I was in eighth grade and I remember all the teachers around me crying. They canceled school and my mom and I sat glued to the TV for over a week. When we did get out, it was to go to a swim center on a Sunday morning, where, waiting for my dad to get out of the showers, I saw full on, the assassination of Lee Harvey Oswald. I was watching by myself in a lobby area. My oh my how we have crawled through so many terrible, uncertain times. Yours is the first reminder this day--thanks
Having viewed Oswald's assassination, real time, as a child, at that time in our history, must have been profound experience for you, Bob Jonas. It must have felt as if the very seams of reality were coming apart, because essentially they were.
I was in the first grade, when the principal came into the class room to inform "us", though mostly the teacher. I did not understand what I was being told, but I had never seen adults in such a state of helpless shock before. Hell, it had never occurred to me that adults could be so completely unmade, and by nothing more than a few words.

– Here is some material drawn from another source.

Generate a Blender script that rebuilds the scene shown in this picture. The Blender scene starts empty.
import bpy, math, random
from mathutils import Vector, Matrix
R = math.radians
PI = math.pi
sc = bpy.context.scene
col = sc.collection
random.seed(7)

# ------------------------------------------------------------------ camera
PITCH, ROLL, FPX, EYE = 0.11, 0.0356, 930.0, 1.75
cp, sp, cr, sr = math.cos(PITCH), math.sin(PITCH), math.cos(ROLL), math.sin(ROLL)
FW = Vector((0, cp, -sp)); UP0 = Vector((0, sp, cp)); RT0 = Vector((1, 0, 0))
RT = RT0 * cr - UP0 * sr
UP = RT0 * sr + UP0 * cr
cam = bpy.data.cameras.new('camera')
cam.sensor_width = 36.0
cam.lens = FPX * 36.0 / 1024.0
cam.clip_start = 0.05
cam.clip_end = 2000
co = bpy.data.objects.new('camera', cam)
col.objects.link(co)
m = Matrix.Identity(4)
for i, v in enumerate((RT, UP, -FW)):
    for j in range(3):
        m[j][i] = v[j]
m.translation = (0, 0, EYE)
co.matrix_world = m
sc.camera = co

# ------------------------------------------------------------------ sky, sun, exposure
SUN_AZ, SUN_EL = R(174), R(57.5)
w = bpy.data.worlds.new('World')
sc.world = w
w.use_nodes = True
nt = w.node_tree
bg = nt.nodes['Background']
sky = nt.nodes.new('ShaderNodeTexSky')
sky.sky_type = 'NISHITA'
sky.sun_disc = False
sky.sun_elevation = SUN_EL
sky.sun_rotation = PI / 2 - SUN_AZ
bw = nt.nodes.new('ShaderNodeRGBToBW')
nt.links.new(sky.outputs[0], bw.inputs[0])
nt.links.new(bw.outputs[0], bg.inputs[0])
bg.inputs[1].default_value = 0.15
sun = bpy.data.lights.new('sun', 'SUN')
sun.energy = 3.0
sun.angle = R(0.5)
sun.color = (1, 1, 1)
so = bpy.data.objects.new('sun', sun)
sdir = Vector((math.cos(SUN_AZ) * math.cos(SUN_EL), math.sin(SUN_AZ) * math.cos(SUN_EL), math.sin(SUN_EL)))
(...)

The only thing that shook me as much was watching live as the plane hit Tower Two.
The thing that truly shook me about 9/11 was learning, two months after the fact when my alumni magazine arrived, that one of my best friends from college had been on the 96th floor in the north tower and never had a chance to make it out alive. I now have his name and face tattooed on my left arm as my way of honoring him.
I "enjoyed" your reminiscence of JFK's assassination. I put enjoyed in quotation marks because your observations are as insightful as is typical, but there was nothing enjoyable about the event. And you're right, something palpably changed about our nation. I was 6 years old on that pivotal day. I have absolutely no memory of the 22nd. But I have a strong memory of the funeral on the 25th. I remember watching it with my mother and asking her why she was crying. She explained that the president was dead and that this was his funeral. Like you, at 6, I couldn't conceptualize what that really meant. But over time it became painfully clear to me. JFK had his flaws, but what really rankles is every time I imagine what he could have been, and what the nation might have accomplished, had he lived And to add insult the blow of JFK's death, was the death of his brother, RFK, 5 years later, who had every indication of being the person, who would have been the baton carrier, to bring about the promise that his brother was prevented from completing. But it was not be, another bright hope for the future was dashed. And MLK was also killed the same year to boot. In the space of just 5 years, 3 of the most inspiring, charismatic figures in American history, (and I would include Malcolm X too albeit much more narrower for Black people), that the nation had ever seen; and which we will regrettably ever see again.
Agreed. I often wonder where America might be if these people had lived to fulfill their promise. Yes, they were flawed, as are we all, but their vision might have resulted in an America much different from the one we live in today. And I think MLK and Malcolm X could have influence more than just Black America; perhaps that was what so frightened those that conspired to murder them.